Monday, November 28, 2005
Ecosystem Changes I’d Like To See
N.Z. Bear is in the midst of changes to the Blogosphere Ecosystem, so you may note your blog’s rank has changed dramatically, and that may or may not be where it ends up.
My first impression was that perhaps he’d also pruned out some of the thousands of spam blogs clogging the lowest ranks, but looking closer, that seems not to be the case. That’s a change I could get behind, but an awful lot of work. You’d almost need to enlist the blogging public to check and submit for removal those blogs, almost wiki-like.
I can take or leave the purging of inline trackbacks as links that count, though that wouldn’t be needed if other moves were made. Some of the gaming has nothing to do with inline trackbacks and such trackbacks appearing in open trackback posts. If open trackbacks are manual, you’re foiled. If someone starts multiple blogs and links themselves repeatedly, you’re foiled. If someone hosts open trackbacks, the inline trackbacks may not count, but the obligatory links to the open trackback host will.
First, if Don Surber is the biggest problem, banish Don Surber.
Second, purge the “blogs” that aren’t blogs.
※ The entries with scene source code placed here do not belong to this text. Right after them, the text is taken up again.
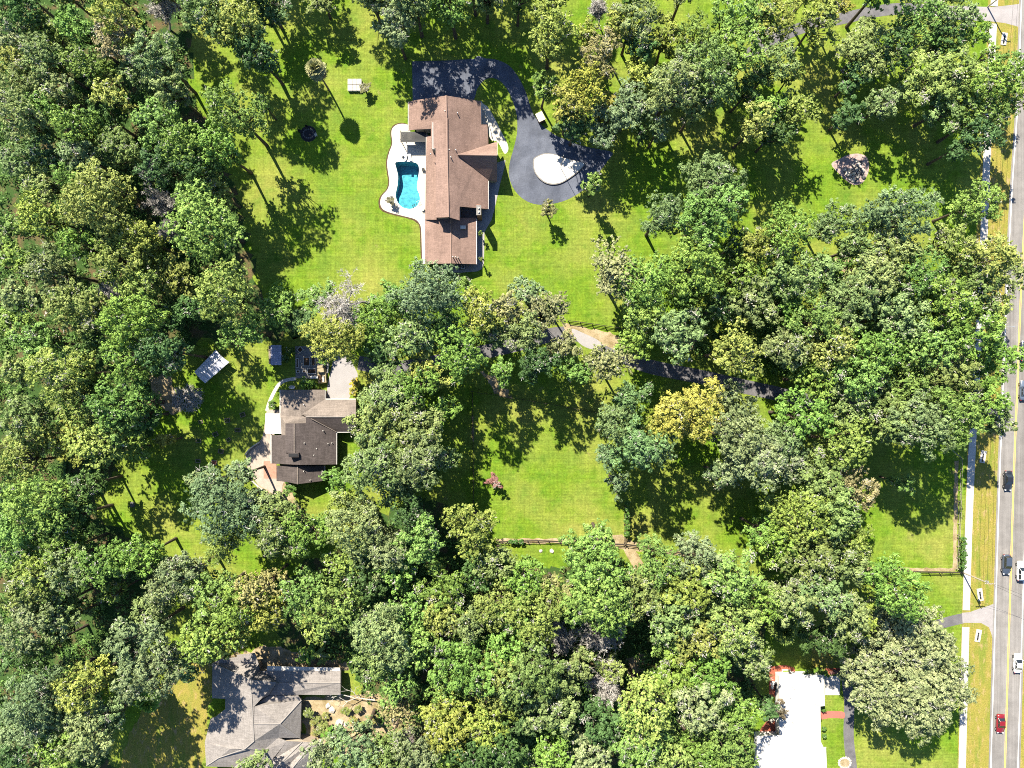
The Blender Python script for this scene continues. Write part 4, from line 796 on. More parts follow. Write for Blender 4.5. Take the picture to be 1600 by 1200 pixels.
for i, (x, y, r, h, c, l) in enumerate((
    (540, 1110, 9, 1.8, (.16, .20, .05), 'olive bush below the bleached fallen limb'), (552, 1124, 8, 1.6, (.20, .20, .05), 'yellowish bush right of the rusty capped boulder'),
    (566, 1134, 10, 2.0, (.14, .19, .05), 'olive bush above the tan stone mound'), (542, 1158, 9, 1.8, (.10, .20, .03), 'fresh green bush left of the tan stone mound'),
    (582, 1124, 11, 2.4, (.20, .20, .06), 'pale bush at the right end of the sandy yard'), (525, 1168, 10, 1.8, (.13, .19, .04), 'bush at the lower edge of the sandy yard'),
    (508, 1118, 7, 1.3, (.19, .21, .06), 'small pale tuft under the grey house wing corner'), (531, 1140, 8, 1.5, (.11, .22, .03), 'fresh green tuft right of the bright green bush'),
    (560, 1108, 8, 1.6, (.15, .18, .05), 'tuft at the broken end of the fallen limb'), (489, 1129, 6, 1.2, (.17, .19, .05), 'lowest small tuft beside the right wall of the grey roofed house'))):
    shrub(x, y, r, h, c, l, idx=i)
shrub(480, 1020, 18, 2.4, (.11, .20, .03), 'low green bush above the grey house porch', idx=2)
shrub(505, 1026, 16, 2.2, (.13, .19, .04), 'low light green bush above the right end of the grey house porch', idx=0)
shrub(1262, 1050, 7, 1.5, (.12, .22, .03), 'left bush of the row above the white roof', idx=1)
shrub(1273, 1048, 8, 1.6, (.12, .22, .03), 'middle bush of the row above the white roof', idx=2)
shrub(1286, 1051, 8, 1.7, (.11, .21, .03), 'right bush of the row above the white roof', idx=3)
shrub(1287, 1138, 4.5, 1.2, GR, 'round clipped bush at the right wall of the white roofed house', idx=1)
shrub(1287, 1149, 4.5, 1.2, GR, 'lower clipped bush at the right wall of the white roofed house', idx=2)
shrub(1285.5, 1108, 4.5, 1.3, GR, 'clipped bush in the entry notch of the white roofed house', idx=3)
shrub(1210, 1105, 17, 6.5, (.10, .085, .05), 'dark reddish bush shading the brick patio left of the white roof', 'young_tree', None, 'oak', 0)
for k in range(7):
    shrub(1502+(k % 2)*1.5, 842+k*7.2, 5.2, 2.6, (.06+.005*(k % 3), .14, .028), ['topmost clump of the hedge by the sidewalk', 'second clump from the top of the sidewalk hedge', 'third clump from the top of the sidewalk hedge', 'middle clump of the sidewalk hedge', 'third clump from the bottom of the sidewalk hedge', 'second clump from the bottom of the sidewalk hedge', 'bottom clump of the hedge beside the utility pole'][k], 'hedge_shrub', 'hedge clumps along the sidewalk', 'round', k)
for k in range(6):
    shrub(979, 786+k*9.5, 5.5, 2.2, (.07, .15+.01*(k % 2), .025), ['topmost ivy clump on the paddock side fence', 'second ivy clump down the paddock side fence', 'third ivy clump down the paddock side fence', 'fourth ivy clump down the paddock side fence', 'fifth ivy clump down the paddock side fence', 'lowest ivy clump at the paddock fence corner'][k], 'ivy_clump', 'ivy clumps on the paddock fence', 'round', k)
for k in range(3):
    shrub(798+k*8, 846, 5, 1.6, (.05, .13, .025), ['left', 'middle', 'right'][k]+' low vine clump on the lower paddock fence', 'ivy_clump', 'vine clumps on the lower paddock fence', 'round', k)
shrub(612, 315, 7, 2.0, (.10, .10, .05), 'grey green bush among the rocks at the pool deck tip', idx=1, style='oak')

# palms
def palm(px, py, Ht, label, nf=34, L=2.0, col=(.17, .18, .085)):
    p = W(px, py, Ht); t = thing('palm_tree', (p.x, p.y, 0), label, 'palm tree'); rng = random.Random(int(px)); b = MB()
    b.tube([(0, 0, -.1), (.05, 0, Ht*.4), (-.03, .03, Ht*.8), (0, 0, Ht)], [.24, .19, .19, .22], 8)
    for k in range(7): b.lathe((0, 0, Ht*(.55+.06*k)), [(.19, 0), (.24, .08), (.19, .16)], 8)
    b.build('trunk', M['barkpalm'], t, org=(0, 0, 0))
    v = []; f = []
    for k in range(13):                                  # one fan leaf: pleated blades spreading from the stalk's end
        a = math.radians(-96+16*k); l = L*(.50 if abs(k-6) > 4 else .58); n = len(v); w = .16*l
        c0 = np.array([.45*L, 0, 0]); d = np.array([math.cos(a), math.sin(a), 0]); s = np.array([-math.sin(a), math.cos(a), 0])
        v += [c0, c0+d*l*.55+s*w+np.array([0, 0, .04]), c0+d*l+np.array([0, 0, -.16*L*(.4+abs(math.sin(a)))]), c0+d*l*.55-s*w-np.array([0, 0, .05])]; f.append((n, n+1, n+2, n+3))
    n = len(v); v += [(0, -.03, 0), (.5*L, -.02, .03), (.5*L, .02, .03), (0, .03, 0)]; f.append((n, n+1, n+2, n+3))
    me = np_mesh('frond', np.array(v), np.array(f), [M['leaf']], attr=np.array([rng.uniform(.1, 1) for _ in f]))
    for k in range(nf):
        u = (k+.5)/nf; fr = link('frond', me, t); el = math.radians(86-120*u**.85); fr.rotation_euler = (rng.uniform(-.5, .5), -el, k*2.39996+rng.uniform(-.2, .2)); fr.location = (0, 0, Ht+.25-.5*u)
        s = rng.uniform(.85, 1.1)*(.75+.3*u); fr.scale = (s, s, s)
        q = rng.uniform(.75, 1.25); dead = u > .9; fr.color = ((.20*q, .16*q, .08*q, 1) if dead else (col[0]*q, col[1]*q, col[2]*q, 1))
palm(493, 107, 11.5, 'lone tall fan palm casting a round shadow on the upper lawn', 64, 2.5, (.25, .27, .12))
palm(1225, 985, 10, 'bushy palm standing above the white roofed house patio', 54, 3.4, (.16, .23, .05))
palm(231, 1096, 5.5, 'low bright green palm on the slope left of the grey roofed house', 40, 3.0, (.13, .25, .04))

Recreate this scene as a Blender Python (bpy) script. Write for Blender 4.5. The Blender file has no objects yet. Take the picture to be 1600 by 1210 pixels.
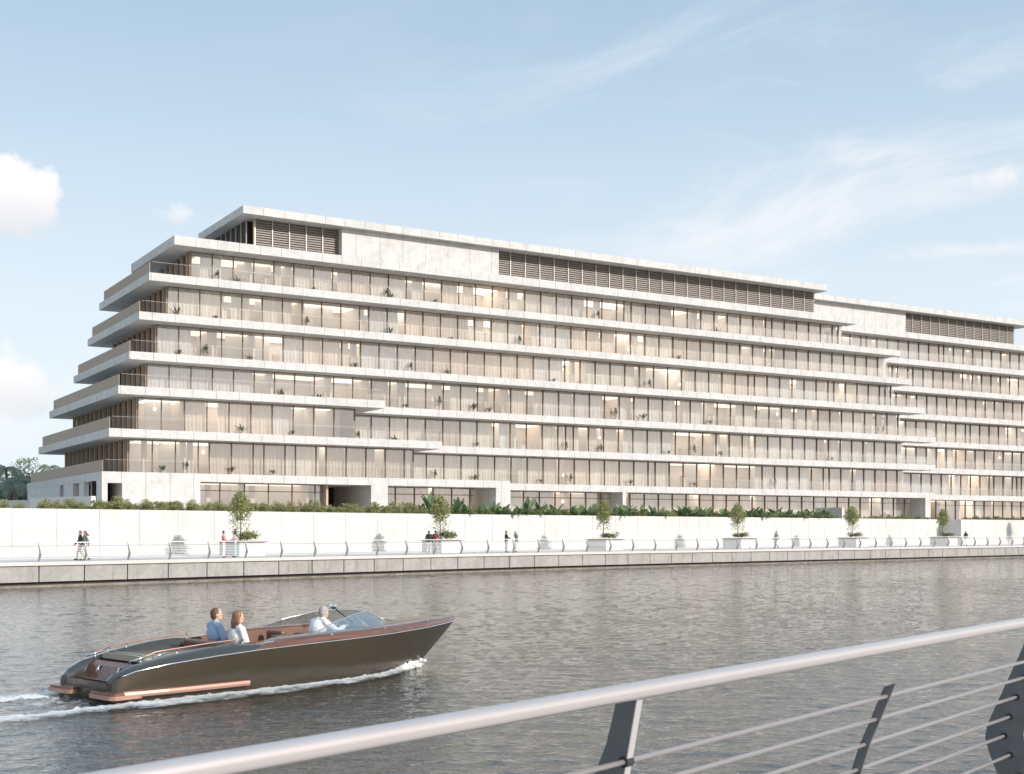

Third, as best you can, purge spam blogs.
Fourth, and most importantly as it makes item one moot, limit the number of unique links that are counted from any one blog to another. Five seems like a good number.
What does that do? It limits the usefulness eevn of open trackbacks that are manual, and of hosting open trackbacks for the hosts who benefit from massive, nutrition-free linkage. It limits the usefulness of starting multiple blogs and linking yourself over and over, or guest blogging and cross-posting/linking yourself over and over.
It’s a simple rule that presumably would be easy to implement.